Question

State Gauss’ Law in electrostatics. Using the law, derive an expression for the electric field due to a uniformly charged thin spherical shell at a point outside the shell.

Answer 1

Hint: Gauss’ Law in electrostatics relates the electric flux passing through a closed surface with the charge enclosed inside it. This law is very useful for deriving the electric field due to various charged bodies of different shapes. We can derive the electric field due to a uniformly thin charged spherical shell at a point outside it by drawing a closed Gaussian surface passing through this point.

Formula used:
$E\oint{dS=}\dfrac{{{Q}_{enclosed}}}{{{\varepsilon }_{0}}}$
$S=4\pi {{R}^{2}}$

Complete step-by-step solution -
Gauss’ law in electrostatics states that the electric flux passing through a closed surface is equal to the ratio of the charge enclosed by the surface to the permittivity of the medium.
Hence, mathematically,
$\phi =\dfrac{{{Q}_{enclosed}}}{\varepsilon }$ --(1)
where $\phi $ is the flux passing through a closed surface enclosing a charge ${{Q}_{enclosed}}$ and $\varepsilon $ is the permittivity of the medium. For vacuum (or air) $\varepsilon ={{\varepsilon }_{0}}$.
The flux $\phi $ through a closed surface can also be written as
$\phi =E\oint{dS}$ --(2)
Where $E$ is the electric field through the surface and $\oint{dS}$ is the total surface area of the closed surface.
Putting (2) in (1), we get,
$E\oint{dS=\dfrac{{{Q}_{enclosed}}}{\varepsilon }}$ --(3)
To derive the electric field due to a uniformly charged thin spherical shell at a point outside the shell, we will use Gauss’ Law. Hence, let us proceed to do that.
Let us take a uniformly charged thin spherical shell of radius $R$ having charge $Q$ uniformly spread on its outer surface.
We will draw a closed Gaussian surface in the form of a circle which is concentric with the spherical shell and has a radius $r$.
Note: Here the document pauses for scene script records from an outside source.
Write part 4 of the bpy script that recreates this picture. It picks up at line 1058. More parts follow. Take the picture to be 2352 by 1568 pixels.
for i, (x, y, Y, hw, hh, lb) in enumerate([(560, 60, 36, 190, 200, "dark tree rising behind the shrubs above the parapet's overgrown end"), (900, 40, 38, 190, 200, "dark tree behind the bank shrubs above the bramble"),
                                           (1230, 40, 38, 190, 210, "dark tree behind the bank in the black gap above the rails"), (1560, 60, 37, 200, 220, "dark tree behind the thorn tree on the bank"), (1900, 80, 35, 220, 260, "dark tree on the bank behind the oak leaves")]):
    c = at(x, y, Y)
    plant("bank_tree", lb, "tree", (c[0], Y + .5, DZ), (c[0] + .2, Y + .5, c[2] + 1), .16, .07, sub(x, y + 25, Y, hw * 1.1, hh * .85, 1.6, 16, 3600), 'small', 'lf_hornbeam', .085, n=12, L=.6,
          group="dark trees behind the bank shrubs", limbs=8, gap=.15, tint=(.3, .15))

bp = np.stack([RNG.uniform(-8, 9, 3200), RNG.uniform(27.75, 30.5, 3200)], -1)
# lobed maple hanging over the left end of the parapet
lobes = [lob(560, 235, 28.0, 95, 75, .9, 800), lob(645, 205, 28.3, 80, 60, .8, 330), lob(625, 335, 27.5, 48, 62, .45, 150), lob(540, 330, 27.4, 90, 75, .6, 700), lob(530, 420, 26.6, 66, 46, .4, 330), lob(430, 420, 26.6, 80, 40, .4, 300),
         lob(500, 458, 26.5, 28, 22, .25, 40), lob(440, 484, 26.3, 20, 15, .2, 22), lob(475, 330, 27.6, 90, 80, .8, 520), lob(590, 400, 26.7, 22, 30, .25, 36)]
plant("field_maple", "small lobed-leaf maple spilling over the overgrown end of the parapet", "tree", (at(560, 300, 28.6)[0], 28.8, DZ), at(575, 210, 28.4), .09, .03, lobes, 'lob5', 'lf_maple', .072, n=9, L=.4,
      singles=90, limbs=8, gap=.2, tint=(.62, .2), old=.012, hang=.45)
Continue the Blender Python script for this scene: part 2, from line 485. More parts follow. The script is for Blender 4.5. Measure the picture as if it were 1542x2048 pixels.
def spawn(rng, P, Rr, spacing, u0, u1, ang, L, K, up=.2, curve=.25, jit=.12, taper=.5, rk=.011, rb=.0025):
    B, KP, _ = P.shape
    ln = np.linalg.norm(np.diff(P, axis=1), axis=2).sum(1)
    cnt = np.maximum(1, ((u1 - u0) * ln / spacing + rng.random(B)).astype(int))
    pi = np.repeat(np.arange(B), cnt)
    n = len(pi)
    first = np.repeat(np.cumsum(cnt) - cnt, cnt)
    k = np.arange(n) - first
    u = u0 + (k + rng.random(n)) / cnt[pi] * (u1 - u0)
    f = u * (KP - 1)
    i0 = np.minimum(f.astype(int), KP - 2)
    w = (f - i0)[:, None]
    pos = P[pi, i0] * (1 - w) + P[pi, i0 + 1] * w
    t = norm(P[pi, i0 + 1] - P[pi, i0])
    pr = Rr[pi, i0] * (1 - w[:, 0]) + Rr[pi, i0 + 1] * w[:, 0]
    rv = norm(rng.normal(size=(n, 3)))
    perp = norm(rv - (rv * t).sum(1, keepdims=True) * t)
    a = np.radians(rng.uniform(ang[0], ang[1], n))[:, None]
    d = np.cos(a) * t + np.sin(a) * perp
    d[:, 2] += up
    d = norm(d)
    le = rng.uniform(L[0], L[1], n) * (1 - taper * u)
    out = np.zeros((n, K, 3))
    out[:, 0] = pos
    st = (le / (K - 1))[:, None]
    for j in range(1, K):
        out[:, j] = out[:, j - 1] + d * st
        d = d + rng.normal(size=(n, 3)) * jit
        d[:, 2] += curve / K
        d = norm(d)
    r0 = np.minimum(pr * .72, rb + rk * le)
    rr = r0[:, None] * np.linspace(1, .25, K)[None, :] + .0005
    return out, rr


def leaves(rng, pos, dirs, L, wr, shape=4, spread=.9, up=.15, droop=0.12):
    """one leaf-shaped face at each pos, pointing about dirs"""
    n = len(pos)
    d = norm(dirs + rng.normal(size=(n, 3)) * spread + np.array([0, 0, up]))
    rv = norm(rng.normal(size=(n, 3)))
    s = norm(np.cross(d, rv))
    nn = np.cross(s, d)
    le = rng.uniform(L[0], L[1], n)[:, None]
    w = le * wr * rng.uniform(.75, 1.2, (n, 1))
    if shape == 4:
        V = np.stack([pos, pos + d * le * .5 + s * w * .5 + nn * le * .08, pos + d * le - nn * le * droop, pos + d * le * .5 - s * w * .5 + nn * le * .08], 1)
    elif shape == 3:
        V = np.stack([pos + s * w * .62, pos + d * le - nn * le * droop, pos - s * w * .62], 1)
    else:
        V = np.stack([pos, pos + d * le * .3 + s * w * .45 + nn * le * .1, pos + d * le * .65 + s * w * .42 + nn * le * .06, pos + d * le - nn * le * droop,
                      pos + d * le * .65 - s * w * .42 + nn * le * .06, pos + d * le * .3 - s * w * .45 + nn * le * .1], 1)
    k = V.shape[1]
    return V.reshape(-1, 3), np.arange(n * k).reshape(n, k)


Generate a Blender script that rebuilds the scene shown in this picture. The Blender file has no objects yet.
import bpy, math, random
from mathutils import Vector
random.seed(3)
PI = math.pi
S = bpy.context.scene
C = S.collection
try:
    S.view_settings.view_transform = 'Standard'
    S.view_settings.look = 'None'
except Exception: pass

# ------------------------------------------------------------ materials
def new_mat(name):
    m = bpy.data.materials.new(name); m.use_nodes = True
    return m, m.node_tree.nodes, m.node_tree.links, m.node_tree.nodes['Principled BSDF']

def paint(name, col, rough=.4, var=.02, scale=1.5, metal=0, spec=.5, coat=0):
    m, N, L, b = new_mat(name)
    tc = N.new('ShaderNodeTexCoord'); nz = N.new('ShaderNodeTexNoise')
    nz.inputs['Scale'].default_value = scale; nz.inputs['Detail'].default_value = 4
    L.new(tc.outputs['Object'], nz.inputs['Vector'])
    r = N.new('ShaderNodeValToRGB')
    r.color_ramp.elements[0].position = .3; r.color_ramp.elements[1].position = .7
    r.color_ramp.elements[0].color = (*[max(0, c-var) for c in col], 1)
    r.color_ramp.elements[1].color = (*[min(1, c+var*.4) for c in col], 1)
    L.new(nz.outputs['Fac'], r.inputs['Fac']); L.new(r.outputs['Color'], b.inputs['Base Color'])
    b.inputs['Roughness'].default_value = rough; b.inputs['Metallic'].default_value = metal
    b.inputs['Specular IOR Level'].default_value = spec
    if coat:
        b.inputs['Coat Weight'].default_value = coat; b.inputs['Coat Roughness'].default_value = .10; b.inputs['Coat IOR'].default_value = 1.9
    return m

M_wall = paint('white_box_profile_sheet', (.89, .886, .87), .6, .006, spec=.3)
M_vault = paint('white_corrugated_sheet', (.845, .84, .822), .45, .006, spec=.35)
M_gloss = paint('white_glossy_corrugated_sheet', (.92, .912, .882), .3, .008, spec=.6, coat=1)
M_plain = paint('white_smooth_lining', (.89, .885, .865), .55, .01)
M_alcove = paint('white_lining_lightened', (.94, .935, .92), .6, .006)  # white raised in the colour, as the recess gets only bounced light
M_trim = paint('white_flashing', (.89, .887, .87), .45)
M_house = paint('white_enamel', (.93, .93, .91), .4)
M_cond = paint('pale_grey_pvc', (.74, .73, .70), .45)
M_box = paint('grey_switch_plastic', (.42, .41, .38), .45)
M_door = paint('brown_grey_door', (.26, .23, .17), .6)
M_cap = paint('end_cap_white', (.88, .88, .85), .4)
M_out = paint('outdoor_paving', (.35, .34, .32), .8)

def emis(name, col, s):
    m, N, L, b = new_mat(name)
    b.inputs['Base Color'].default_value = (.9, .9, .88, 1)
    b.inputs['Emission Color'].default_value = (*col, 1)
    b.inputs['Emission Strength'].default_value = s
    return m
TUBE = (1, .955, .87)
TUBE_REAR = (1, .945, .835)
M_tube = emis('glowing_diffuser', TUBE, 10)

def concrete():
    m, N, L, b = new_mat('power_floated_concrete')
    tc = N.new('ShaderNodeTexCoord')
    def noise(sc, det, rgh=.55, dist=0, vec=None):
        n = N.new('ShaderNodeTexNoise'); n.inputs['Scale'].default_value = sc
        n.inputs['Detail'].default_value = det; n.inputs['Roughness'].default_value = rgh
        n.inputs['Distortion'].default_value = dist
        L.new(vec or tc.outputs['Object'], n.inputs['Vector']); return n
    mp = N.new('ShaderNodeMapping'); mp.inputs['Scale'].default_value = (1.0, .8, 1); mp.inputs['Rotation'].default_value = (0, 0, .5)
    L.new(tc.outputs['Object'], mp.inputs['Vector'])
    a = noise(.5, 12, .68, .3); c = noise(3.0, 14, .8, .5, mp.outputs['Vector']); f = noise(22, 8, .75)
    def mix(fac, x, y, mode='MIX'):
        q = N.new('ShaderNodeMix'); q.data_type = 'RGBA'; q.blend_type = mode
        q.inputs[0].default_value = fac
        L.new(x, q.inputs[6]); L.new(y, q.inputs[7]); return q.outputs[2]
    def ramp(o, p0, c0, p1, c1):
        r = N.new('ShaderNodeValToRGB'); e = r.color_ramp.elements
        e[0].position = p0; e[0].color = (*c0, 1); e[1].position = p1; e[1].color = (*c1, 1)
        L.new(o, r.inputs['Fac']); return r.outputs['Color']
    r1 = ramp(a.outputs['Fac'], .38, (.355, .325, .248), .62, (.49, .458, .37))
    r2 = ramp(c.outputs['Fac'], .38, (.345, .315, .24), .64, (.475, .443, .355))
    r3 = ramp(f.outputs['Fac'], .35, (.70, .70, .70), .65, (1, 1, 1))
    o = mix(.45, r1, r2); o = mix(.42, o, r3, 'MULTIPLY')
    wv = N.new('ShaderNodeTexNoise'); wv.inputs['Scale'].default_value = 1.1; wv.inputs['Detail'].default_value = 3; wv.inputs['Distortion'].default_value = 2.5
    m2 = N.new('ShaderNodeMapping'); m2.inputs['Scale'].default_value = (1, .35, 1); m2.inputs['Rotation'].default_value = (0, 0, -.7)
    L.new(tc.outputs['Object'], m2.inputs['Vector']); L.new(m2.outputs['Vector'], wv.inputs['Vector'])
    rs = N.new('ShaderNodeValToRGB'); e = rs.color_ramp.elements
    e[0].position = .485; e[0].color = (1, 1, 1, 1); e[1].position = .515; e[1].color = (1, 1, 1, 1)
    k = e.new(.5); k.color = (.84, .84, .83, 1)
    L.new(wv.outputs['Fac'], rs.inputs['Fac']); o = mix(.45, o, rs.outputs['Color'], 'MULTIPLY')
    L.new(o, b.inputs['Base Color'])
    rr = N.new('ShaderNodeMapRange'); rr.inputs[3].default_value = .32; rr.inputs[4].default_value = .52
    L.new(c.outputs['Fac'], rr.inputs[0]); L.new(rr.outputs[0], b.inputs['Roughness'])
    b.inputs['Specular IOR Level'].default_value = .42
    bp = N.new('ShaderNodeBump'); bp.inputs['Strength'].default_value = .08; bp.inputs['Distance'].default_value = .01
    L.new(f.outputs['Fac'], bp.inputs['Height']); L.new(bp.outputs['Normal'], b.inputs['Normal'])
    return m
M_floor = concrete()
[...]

To get the electric field $E$ due to the uniformly charged spherical shell at a distance $r$ from its centre, we will apply Gauss’ law on the spherical Gaussian surface.
Hence, using (3), we get,
$E\oint{dS=\dfrac{{{Q}_{enclosed}}}{\varepsilon }}$ --(4)
Now, for a spherical surface of radius $r$, the surface area $S=\oint{dS}$ is given by
$S=\oint{dS=4\pi {{r}^{2}}}$ --(5)
Also, the charge enclosed in the Gaussian surface in this case is nothing but the total charge on the uniformly charged thin spherical shell. Therefore,
${{Q}_{enclosed}}=Q$ --(6)
Therefore, using (5) and (6) in (4), we get,
$E\times 4\pi {{r}^{2}}=\dfrac{Q}{\varepsilon }$
$\therefore E=\dfrac{1}{4\pi \varepsilon }\dfrac{Q}{{{r}^{2}}}$
Hence, we have derived the electric field at a point outside a uniformly charged thin spherical shell.

Note: Students must remember that the electric field inside the uniformly charged thin spherical is zero. This is because if we draw a Gaussian surface inside the shell, there will be no charge enclosed inside it and hence, from Gauss’ law, the electric field inside it will also be zero. Hence, this also proves the fact that if a charge is given to a thin spherical shell, all of the charge will come out and spread uniformly on the outer surface of the shell.